● **Written problem**
Return the number of lines holding "that", with nothing added.

● **Raw data**

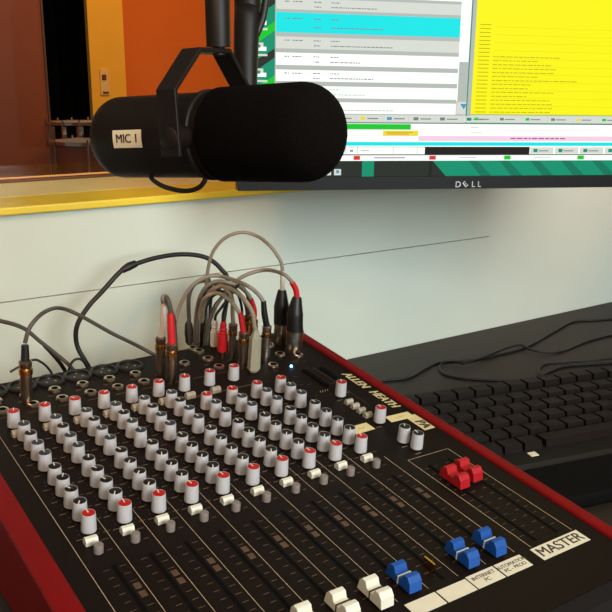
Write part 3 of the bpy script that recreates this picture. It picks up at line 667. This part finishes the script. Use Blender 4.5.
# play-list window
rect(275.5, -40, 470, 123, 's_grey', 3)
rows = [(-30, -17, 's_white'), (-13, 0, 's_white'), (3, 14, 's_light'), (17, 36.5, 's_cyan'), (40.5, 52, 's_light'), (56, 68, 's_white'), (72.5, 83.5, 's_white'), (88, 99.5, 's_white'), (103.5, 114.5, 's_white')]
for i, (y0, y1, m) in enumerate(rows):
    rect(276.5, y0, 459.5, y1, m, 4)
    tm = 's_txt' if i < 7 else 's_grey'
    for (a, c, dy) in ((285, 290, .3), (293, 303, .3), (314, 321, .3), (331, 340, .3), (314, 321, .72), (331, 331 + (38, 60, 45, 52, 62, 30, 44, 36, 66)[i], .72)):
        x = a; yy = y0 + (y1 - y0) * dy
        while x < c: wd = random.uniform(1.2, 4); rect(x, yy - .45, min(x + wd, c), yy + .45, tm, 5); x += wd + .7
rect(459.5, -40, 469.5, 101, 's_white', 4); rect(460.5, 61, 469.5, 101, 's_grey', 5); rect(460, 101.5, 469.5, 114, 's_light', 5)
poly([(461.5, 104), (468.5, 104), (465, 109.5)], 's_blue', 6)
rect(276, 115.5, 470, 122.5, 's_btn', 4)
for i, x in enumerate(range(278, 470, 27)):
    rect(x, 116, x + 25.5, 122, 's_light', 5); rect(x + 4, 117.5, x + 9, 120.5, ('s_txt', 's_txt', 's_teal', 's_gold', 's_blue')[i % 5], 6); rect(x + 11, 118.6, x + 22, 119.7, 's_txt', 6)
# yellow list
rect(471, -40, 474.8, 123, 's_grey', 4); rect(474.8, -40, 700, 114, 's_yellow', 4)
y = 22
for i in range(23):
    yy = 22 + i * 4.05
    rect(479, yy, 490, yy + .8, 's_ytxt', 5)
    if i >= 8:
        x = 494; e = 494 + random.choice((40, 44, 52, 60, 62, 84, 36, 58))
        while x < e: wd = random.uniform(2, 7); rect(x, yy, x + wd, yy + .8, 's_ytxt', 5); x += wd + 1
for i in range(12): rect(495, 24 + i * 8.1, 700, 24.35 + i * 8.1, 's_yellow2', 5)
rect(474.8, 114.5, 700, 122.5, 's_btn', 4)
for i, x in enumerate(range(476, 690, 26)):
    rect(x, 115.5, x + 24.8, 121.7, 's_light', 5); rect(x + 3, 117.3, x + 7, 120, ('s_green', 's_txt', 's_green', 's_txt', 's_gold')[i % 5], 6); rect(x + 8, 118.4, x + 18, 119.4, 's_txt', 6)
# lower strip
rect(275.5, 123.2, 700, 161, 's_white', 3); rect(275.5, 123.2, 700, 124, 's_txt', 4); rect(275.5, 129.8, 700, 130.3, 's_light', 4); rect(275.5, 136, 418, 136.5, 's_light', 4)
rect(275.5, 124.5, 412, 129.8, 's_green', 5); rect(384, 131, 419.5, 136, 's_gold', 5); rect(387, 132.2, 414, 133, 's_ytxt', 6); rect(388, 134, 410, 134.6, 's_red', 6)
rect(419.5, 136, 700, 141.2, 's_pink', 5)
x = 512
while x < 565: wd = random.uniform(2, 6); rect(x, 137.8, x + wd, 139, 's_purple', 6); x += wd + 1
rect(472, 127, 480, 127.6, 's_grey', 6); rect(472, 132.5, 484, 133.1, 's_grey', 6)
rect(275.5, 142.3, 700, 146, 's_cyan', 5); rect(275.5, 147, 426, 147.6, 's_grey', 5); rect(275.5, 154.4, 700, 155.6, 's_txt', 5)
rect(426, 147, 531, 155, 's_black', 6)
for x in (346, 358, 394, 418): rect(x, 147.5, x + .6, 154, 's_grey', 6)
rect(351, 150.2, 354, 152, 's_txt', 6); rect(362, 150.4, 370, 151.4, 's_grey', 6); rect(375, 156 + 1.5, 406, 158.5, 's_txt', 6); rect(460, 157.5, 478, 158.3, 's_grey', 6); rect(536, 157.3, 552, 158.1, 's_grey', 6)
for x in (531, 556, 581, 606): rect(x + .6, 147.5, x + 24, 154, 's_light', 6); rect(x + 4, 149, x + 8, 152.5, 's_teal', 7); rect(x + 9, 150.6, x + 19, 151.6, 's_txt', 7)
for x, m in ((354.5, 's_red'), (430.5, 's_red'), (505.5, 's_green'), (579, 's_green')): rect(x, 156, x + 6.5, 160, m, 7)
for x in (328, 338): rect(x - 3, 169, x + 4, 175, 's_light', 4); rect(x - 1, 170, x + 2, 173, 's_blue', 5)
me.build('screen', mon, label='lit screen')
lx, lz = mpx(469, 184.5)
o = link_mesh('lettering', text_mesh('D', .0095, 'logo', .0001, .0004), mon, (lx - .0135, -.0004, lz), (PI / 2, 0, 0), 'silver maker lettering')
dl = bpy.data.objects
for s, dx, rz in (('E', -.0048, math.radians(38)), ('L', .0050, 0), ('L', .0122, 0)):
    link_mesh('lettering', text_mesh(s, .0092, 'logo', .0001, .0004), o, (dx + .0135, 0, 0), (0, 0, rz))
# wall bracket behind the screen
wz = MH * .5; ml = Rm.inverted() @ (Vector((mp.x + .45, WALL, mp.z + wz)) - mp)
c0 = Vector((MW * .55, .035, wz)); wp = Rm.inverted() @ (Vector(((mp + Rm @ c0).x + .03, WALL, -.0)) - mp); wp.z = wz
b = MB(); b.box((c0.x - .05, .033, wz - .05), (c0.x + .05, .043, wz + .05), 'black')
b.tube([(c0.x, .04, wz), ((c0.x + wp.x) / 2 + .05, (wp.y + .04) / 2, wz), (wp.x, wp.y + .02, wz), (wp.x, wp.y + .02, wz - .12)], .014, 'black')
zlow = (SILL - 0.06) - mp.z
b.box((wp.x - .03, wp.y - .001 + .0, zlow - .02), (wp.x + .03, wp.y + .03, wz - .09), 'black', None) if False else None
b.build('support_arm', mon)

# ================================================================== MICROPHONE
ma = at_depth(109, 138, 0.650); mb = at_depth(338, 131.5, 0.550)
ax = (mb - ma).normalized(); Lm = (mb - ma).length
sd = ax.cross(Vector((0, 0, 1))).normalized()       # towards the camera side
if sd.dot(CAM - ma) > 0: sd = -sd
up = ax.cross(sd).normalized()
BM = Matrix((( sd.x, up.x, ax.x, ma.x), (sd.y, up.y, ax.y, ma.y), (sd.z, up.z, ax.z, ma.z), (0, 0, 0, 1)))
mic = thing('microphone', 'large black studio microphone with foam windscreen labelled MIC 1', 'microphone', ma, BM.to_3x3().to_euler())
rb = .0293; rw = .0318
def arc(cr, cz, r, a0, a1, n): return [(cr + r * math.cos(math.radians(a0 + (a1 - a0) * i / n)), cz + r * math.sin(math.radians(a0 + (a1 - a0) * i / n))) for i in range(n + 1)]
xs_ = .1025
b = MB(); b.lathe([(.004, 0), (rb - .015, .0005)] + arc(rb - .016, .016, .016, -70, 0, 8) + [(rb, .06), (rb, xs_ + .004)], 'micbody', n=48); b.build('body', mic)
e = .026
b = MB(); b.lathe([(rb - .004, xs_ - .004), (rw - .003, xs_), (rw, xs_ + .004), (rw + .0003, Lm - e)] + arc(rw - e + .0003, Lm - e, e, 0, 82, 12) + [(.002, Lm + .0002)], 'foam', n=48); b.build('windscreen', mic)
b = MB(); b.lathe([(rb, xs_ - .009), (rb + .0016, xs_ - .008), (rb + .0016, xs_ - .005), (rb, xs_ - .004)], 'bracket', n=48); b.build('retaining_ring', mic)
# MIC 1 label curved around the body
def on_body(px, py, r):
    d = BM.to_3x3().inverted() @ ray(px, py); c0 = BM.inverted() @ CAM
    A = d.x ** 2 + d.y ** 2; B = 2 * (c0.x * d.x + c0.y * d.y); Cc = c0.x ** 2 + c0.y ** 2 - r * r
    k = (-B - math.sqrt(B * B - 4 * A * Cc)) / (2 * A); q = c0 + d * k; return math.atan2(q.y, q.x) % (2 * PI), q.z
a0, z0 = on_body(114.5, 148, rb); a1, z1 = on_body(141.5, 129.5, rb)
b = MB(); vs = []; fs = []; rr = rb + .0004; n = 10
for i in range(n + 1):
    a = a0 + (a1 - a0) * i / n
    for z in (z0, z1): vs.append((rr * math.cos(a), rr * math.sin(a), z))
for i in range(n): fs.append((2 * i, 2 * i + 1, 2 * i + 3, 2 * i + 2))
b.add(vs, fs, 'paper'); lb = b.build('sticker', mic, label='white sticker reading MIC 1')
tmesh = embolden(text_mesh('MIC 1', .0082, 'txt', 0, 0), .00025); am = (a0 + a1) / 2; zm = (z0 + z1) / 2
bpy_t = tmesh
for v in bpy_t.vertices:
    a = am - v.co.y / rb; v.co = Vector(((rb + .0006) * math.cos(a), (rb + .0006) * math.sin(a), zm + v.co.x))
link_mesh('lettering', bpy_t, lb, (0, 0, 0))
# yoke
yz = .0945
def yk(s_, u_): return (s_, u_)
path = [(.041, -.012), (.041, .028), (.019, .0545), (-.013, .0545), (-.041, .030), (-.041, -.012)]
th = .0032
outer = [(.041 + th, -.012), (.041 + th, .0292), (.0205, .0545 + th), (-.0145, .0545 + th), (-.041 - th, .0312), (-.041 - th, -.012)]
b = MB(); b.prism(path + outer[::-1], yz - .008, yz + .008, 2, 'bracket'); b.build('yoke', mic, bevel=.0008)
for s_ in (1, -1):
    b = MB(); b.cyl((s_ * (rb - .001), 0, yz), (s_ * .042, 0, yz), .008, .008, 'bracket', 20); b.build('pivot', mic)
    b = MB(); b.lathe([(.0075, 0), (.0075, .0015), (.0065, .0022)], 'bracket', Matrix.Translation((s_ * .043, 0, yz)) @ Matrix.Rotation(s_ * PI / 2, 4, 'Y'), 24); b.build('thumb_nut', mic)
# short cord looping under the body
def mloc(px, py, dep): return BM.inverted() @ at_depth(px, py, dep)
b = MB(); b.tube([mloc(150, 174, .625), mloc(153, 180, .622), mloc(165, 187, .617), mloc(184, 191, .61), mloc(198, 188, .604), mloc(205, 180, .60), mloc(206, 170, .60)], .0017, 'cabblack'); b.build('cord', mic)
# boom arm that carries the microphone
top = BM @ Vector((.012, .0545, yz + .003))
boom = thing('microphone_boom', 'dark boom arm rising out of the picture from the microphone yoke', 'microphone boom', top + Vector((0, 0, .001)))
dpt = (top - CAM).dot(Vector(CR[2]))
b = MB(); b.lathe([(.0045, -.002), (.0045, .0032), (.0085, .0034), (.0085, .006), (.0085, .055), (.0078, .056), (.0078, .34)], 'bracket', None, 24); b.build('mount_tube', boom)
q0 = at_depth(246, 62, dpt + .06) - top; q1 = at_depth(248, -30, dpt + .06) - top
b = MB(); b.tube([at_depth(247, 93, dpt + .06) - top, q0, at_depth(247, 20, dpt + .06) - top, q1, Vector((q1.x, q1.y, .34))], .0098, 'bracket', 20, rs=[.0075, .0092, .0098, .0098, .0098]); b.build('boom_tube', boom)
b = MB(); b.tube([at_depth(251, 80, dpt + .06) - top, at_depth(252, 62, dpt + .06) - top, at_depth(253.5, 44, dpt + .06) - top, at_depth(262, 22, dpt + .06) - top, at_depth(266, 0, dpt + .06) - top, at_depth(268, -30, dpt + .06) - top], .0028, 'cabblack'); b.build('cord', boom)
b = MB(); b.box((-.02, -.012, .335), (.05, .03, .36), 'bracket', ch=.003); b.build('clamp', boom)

● **Result of the exercise**
2